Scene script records

- - - - - - -

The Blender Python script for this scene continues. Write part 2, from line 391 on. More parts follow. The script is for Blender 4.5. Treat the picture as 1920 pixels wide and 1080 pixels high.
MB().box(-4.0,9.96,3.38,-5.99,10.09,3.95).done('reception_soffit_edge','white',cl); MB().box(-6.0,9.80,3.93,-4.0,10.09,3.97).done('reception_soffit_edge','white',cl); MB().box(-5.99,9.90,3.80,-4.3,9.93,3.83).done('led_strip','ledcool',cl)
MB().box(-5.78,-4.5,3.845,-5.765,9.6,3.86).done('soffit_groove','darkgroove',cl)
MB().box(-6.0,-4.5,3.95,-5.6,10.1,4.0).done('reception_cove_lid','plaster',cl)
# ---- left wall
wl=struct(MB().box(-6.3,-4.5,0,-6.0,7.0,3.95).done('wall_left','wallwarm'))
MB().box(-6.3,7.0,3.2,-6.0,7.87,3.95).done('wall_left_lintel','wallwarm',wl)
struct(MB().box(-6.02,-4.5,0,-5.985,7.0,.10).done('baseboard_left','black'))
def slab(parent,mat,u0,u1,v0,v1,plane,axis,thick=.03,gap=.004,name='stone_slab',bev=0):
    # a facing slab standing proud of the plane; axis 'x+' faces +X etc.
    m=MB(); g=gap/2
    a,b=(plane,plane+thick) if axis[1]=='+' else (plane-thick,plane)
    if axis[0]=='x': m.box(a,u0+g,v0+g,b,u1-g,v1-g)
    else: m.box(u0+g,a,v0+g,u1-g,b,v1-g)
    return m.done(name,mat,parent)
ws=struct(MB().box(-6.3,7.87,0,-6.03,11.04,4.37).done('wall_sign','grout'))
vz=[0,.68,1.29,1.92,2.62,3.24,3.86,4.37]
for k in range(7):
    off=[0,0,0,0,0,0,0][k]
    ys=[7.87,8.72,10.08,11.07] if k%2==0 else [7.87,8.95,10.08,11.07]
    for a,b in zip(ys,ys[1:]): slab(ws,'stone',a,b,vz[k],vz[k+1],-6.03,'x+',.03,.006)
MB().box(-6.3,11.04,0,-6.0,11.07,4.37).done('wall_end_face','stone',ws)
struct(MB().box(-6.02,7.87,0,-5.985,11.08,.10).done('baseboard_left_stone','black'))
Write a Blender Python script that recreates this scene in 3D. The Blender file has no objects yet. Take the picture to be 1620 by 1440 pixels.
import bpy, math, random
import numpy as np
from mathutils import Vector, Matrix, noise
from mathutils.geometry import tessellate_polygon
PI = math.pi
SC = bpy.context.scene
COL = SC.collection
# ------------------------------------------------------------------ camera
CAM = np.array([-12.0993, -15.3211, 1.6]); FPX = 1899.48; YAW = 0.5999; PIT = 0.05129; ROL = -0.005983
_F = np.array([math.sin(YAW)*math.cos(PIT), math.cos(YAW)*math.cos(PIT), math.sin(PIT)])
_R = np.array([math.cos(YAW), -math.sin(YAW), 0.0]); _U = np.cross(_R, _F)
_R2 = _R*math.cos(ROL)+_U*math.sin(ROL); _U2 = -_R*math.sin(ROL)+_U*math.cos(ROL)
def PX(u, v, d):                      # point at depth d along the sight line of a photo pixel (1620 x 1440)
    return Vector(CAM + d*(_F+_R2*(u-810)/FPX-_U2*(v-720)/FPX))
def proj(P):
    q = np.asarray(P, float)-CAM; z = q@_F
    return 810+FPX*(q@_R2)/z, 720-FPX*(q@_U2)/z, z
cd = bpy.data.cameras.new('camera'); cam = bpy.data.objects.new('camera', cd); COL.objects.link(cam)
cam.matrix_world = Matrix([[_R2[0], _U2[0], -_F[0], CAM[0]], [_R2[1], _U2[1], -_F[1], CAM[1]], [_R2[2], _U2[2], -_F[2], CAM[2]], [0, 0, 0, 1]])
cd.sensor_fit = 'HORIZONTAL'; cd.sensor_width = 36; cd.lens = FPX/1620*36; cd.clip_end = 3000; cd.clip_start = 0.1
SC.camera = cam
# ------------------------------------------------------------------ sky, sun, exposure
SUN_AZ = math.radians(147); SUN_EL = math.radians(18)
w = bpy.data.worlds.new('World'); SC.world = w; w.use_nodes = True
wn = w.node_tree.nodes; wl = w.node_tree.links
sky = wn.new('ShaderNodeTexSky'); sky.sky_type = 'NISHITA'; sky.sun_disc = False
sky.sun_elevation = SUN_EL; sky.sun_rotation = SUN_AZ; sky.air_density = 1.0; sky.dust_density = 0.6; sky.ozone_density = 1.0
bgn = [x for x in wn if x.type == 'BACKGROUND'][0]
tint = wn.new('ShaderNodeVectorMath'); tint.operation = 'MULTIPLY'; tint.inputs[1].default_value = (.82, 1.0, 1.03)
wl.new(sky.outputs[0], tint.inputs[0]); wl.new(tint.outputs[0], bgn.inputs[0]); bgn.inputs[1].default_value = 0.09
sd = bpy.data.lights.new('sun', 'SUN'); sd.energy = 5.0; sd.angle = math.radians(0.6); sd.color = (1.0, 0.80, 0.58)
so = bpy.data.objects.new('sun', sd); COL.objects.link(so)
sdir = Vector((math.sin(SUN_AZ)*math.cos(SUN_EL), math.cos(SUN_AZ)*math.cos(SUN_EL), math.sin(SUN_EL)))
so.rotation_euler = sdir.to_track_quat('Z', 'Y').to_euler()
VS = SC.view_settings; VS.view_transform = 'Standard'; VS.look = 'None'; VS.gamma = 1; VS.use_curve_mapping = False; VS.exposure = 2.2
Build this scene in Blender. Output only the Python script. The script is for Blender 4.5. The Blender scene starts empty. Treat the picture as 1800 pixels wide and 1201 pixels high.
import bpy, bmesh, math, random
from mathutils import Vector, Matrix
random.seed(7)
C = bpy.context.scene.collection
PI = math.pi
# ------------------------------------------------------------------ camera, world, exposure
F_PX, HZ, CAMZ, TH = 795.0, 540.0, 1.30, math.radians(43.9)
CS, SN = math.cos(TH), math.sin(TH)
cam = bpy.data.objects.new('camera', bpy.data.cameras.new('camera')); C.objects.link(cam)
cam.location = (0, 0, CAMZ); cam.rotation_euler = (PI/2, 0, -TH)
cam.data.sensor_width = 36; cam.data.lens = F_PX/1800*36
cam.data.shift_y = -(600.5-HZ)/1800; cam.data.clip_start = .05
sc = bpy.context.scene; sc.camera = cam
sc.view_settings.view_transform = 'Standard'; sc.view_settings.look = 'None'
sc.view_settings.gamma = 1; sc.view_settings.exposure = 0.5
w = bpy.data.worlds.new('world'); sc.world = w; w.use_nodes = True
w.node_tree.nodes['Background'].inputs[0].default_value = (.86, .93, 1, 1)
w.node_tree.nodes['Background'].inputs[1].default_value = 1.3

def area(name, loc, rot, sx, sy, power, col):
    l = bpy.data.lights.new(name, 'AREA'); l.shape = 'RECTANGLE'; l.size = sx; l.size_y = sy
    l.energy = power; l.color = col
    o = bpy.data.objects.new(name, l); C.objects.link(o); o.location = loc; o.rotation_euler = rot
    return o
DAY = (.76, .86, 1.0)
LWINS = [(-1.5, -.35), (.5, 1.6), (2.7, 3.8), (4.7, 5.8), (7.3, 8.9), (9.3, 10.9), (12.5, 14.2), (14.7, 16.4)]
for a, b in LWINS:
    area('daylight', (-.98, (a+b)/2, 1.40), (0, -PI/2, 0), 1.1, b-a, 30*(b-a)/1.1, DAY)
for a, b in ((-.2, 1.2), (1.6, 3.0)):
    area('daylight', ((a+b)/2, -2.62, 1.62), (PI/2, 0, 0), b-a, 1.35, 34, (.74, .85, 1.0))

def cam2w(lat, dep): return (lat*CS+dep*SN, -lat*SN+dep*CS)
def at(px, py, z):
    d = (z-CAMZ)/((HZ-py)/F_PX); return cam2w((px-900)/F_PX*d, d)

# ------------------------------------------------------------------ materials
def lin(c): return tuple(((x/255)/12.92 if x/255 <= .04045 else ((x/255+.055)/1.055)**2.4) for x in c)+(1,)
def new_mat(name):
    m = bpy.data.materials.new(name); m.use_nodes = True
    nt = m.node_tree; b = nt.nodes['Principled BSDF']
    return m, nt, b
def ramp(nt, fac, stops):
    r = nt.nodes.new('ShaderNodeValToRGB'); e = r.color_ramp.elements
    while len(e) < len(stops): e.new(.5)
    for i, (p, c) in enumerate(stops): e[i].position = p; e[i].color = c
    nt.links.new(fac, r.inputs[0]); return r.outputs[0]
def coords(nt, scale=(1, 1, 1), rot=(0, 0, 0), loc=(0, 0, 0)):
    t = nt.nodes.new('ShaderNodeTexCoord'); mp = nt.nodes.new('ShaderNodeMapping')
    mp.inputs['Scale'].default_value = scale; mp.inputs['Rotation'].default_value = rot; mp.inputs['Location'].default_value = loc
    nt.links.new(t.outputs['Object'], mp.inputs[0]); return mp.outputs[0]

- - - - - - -

**STATED PROBLEM**
Copy exactly the lines from the line with "Build this scene" up to and including the line with "d = (z-CAMZ)/((HZ-py)/F_PX);", and no other lines.

**TASK RESULT**
Build this scene in Blender. Output only the Python script. The script is for Blender 4.5. The Blender scene starts empty. Treat the picture as 1800 pixels wide and 1201 pixels high.
import bpy, bmesh, math, random
from mathutils import Vector, Matrix
random.seed(7)
C = bpy.context.scene.collection
PI = math.pi
# ------------------------------------------------------------------ camera, world, exposure
F_PX, HZ, CAMZ, TH = 795.0, 540.0, 1.30, math.radians(43.9)
CS, SN = math.cos(TH), math.sin(TH)
cam = bpy.data.objects.new('camera', bpy.data.cameras.new('camera')); C.objects.link(cam)
cam.location = (0, 0, CAMZ); cam.rotation_euler = (PI/2, 0, -TH)
cam.data.sensor_width = 36; cam.data.lens = F_PX/1800*36
cam.data.shift_y = -(600.5-HZ)/1800; cam.data.clip_start = .05
sc = bpy.context.scene; sc.camera = cam
sc.view_settings.view_transform = 'Standard'; sc.view_settings.look = 'None'
sc.view_settings.gamma = 1; sc.view_settings.exposure = 0.5
w = bpy.data.worlds.new('world'); sc.world = w; w.use_nodes = True
w.node_tree.nodes['Background'].inputs[0].default_value = (.86, .93, 1, 1)
w.node_tree.nodes['Background'].inputs[1].default_value = 1.3

def area(name, loc, rot, sx, sy, power, col):
    l = bpy.data.lights.new(name, 'AREA'); l.shape = 'RECTANGLE'; l.size = sx; l.size_y = sy
    l.energy = power; l.color = col
    o = bpy.data.objects.new(name, l); C.objects.link(o); o.location = loc; o.rotation_euler = rot
    return o
DAY = (.76, .86, 1.0)
LWINS = [(-1.5, -.35), (.5, 1.6), (2.7, 3.8), (4.7, 5.8), (7.3, 8.9), (9.3, 10.9), (12.5, 14.2), (14.7, 16.4)]
for a, b in LWINS:
    area('daylight', (-.98, (a+b)/2, 1.40), (0, -PI/2, 0), 1.1, b-a, 30*(b-a)/1.1, DAY)
for a, b in ((-.2, 1.2), (1.6, 3.0)):
    area('daylight', ((a+b)/2, -2.62, 1.62), (PI/2, 0, 0), b-a, 1.35, 34, (.74, .85, 1.0))

def cam2w(lat, dep): return (lat*CS+dep*SN, -lat*SN+dep*CS)
def at(px, py, z):
    d = (z-CAMZ)/((HZ-py)/F_PX); return cam2w((px-900)/F_PX*d, d)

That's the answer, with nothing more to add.